Data to use =
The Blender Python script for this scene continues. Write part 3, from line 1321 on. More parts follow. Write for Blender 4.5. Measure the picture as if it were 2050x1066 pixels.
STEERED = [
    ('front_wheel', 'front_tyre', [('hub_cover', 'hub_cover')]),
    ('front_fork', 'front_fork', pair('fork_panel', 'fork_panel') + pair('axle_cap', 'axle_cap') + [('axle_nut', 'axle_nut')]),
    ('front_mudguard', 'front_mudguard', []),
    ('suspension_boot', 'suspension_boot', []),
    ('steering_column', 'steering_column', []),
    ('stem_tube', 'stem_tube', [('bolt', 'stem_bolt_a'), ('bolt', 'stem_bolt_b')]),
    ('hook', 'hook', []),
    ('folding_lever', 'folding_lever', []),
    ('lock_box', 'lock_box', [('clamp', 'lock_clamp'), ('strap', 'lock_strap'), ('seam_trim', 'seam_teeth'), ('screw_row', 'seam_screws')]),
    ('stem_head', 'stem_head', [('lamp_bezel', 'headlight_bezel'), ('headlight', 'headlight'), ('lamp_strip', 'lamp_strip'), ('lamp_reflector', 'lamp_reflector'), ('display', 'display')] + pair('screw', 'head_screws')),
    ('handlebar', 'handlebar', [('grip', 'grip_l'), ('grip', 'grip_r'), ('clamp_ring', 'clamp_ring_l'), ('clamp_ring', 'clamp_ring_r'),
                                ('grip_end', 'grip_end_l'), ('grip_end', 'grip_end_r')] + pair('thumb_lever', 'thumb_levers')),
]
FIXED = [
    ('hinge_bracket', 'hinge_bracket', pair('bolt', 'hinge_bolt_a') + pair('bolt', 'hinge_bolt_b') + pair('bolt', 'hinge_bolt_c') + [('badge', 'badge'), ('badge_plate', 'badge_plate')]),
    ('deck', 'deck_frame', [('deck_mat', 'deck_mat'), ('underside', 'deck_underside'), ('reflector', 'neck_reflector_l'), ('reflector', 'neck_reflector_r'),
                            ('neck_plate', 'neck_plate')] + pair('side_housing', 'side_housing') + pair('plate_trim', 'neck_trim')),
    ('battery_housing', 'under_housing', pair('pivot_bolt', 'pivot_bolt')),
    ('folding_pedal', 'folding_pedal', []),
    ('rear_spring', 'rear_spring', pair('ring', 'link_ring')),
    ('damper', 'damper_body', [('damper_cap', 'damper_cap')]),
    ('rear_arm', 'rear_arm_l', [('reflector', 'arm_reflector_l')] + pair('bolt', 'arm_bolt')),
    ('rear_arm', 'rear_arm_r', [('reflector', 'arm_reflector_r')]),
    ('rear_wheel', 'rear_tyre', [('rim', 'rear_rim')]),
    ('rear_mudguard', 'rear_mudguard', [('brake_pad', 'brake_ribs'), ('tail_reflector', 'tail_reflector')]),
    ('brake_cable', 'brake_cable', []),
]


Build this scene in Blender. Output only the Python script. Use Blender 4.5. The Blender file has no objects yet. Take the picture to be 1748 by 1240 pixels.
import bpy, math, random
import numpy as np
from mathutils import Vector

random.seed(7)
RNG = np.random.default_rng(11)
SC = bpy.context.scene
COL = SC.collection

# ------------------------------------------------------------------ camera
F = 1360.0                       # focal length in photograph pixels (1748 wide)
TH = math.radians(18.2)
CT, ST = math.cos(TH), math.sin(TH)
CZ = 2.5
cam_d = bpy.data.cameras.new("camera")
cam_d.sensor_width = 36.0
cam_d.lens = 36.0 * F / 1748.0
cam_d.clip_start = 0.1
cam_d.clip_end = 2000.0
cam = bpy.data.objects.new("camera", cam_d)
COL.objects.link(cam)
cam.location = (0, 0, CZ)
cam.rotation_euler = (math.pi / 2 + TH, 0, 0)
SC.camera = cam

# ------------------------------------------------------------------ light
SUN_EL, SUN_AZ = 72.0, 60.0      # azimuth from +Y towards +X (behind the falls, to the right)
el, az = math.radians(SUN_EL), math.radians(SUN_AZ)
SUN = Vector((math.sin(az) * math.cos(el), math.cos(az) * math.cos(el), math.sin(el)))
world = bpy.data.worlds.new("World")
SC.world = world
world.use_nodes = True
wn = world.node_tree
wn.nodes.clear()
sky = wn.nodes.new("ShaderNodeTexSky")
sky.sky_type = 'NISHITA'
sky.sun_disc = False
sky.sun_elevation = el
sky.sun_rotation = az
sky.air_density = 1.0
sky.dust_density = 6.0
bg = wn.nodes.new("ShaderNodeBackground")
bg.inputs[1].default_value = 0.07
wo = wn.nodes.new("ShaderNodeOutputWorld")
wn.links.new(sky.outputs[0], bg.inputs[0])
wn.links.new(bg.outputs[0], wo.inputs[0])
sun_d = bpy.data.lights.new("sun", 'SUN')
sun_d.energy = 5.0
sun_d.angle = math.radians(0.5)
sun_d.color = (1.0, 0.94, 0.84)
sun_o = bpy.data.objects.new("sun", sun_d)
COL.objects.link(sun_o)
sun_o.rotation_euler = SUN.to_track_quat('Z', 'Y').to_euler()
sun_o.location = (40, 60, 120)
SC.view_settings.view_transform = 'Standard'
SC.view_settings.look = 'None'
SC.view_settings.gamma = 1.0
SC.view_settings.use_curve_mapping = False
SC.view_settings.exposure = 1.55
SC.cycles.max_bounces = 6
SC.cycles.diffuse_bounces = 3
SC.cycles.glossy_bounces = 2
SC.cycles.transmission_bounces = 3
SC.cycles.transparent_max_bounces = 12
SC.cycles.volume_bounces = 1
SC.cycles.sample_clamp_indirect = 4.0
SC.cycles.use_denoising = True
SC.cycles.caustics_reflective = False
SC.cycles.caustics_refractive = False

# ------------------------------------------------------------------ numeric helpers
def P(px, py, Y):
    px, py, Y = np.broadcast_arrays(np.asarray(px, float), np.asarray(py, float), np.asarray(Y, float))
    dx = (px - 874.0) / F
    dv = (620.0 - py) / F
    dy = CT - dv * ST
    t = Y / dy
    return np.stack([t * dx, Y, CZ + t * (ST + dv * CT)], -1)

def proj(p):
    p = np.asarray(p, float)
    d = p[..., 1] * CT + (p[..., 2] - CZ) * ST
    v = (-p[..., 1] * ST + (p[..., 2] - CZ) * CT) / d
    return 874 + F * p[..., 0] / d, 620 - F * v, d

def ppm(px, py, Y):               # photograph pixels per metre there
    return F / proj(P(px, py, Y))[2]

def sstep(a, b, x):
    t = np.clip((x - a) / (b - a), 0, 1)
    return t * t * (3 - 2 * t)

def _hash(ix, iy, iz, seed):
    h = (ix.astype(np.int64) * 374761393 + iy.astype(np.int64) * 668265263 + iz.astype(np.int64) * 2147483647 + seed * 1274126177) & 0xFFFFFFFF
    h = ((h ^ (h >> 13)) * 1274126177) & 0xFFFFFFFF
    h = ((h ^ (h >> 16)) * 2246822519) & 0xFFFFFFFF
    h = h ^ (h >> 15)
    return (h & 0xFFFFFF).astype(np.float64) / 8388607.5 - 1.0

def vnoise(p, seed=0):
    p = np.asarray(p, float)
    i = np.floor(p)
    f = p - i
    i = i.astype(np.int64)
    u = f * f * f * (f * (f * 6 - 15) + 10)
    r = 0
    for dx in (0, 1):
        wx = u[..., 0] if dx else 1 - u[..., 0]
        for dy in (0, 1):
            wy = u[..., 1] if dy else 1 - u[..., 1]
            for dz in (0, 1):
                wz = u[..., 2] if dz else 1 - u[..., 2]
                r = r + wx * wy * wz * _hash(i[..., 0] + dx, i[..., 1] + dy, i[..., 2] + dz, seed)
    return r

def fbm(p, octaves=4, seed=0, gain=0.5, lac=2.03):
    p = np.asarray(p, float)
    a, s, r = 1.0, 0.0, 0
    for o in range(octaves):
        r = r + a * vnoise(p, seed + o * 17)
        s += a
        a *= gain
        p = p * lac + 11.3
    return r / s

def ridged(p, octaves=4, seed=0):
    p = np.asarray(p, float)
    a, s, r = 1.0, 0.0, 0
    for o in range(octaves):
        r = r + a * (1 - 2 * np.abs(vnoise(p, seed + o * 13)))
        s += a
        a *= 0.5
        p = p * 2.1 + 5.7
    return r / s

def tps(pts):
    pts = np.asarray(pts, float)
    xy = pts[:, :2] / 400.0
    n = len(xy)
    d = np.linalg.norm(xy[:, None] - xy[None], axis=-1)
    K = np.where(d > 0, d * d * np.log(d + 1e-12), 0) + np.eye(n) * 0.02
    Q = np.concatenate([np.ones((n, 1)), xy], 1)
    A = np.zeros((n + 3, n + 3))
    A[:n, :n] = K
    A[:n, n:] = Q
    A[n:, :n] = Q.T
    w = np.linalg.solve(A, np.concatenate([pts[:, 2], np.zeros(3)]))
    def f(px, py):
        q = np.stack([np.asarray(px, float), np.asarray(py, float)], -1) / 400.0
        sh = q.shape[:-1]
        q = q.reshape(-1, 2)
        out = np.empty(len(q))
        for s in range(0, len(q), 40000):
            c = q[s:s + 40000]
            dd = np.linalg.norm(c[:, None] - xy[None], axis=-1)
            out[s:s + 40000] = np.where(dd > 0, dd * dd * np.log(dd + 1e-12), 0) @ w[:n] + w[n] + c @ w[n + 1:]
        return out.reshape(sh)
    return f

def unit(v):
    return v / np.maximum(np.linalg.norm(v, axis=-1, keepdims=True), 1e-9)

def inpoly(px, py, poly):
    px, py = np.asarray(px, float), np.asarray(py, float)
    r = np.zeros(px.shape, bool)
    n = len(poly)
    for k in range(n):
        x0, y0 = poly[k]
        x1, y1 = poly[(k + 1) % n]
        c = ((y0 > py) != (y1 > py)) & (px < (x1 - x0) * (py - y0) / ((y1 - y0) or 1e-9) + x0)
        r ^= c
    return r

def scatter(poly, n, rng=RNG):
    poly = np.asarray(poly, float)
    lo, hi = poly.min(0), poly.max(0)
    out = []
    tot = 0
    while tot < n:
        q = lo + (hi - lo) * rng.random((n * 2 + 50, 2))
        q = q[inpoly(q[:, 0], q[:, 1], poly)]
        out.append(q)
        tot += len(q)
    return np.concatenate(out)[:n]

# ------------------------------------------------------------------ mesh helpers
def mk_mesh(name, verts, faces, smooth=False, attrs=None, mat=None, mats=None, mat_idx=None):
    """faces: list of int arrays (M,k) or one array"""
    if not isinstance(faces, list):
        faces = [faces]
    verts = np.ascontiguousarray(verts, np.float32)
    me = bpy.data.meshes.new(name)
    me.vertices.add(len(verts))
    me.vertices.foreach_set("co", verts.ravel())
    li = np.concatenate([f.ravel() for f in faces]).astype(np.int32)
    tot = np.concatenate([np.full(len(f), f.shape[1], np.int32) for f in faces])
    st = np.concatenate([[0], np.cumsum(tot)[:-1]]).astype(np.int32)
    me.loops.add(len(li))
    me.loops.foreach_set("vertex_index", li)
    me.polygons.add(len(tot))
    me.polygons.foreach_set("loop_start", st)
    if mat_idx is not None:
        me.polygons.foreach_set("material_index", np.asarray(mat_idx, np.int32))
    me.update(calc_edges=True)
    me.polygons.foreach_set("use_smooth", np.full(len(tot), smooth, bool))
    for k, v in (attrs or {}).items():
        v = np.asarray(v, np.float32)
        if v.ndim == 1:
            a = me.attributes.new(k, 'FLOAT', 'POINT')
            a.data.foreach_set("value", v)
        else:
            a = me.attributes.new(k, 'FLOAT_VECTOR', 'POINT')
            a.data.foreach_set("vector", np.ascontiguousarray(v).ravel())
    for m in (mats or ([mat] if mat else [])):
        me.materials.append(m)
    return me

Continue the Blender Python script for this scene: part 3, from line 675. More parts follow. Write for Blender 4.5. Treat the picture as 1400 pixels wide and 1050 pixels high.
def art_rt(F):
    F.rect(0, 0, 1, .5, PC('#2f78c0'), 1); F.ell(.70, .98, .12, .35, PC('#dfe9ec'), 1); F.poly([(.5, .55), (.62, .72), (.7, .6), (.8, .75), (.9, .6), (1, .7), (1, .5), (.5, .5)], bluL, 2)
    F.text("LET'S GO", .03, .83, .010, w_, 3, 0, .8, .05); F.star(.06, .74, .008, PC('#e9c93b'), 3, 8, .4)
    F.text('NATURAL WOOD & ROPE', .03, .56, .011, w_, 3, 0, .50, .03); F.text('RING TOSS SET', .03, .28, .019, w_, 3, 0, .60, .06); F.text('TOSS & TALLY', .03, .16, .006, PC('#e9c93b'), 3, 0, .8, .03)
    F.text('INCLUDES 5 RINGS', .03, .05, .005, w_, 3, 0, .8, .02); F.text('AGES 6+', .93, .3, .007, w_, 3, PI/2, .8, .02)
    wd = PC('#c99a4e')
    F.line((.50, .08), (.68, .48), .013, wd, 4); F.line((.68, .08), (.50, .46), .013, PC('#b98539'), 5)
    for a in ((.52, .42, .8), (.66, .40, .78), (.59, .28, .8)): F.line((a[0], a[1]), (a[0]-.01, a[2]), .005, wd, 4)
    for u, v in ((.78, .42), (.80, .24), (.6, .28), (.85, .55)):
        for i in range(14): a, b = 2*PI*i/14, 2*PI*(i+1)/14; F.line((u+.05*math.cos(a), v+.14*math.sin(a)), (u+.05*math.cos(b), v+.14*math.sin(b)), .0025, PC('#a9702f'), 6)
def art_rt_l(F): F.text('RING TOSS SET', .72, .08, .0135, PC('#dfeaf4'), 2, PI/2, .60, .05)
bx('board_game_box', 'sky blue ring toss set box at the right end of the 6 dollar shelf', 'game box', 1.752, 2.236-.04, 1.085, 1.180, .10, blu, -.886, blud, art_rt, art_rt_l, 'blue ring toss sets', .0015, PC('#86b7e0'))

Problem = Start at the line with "Build this scene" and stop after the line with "COL = SC.collection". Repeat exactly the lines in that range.

Full response =
Build this scene in Blender. Output only the Python script. Use Blender 4.5. The Blender file has no objects yet. Take the picture to be 1748 by 1240 pixels.
import bpy, math, random
import numpy as np
from mathutils import Vector

random.seed(7)
RNG = np.random.default_rng(11)
SC = bpy.context.scene
COL = SC.collection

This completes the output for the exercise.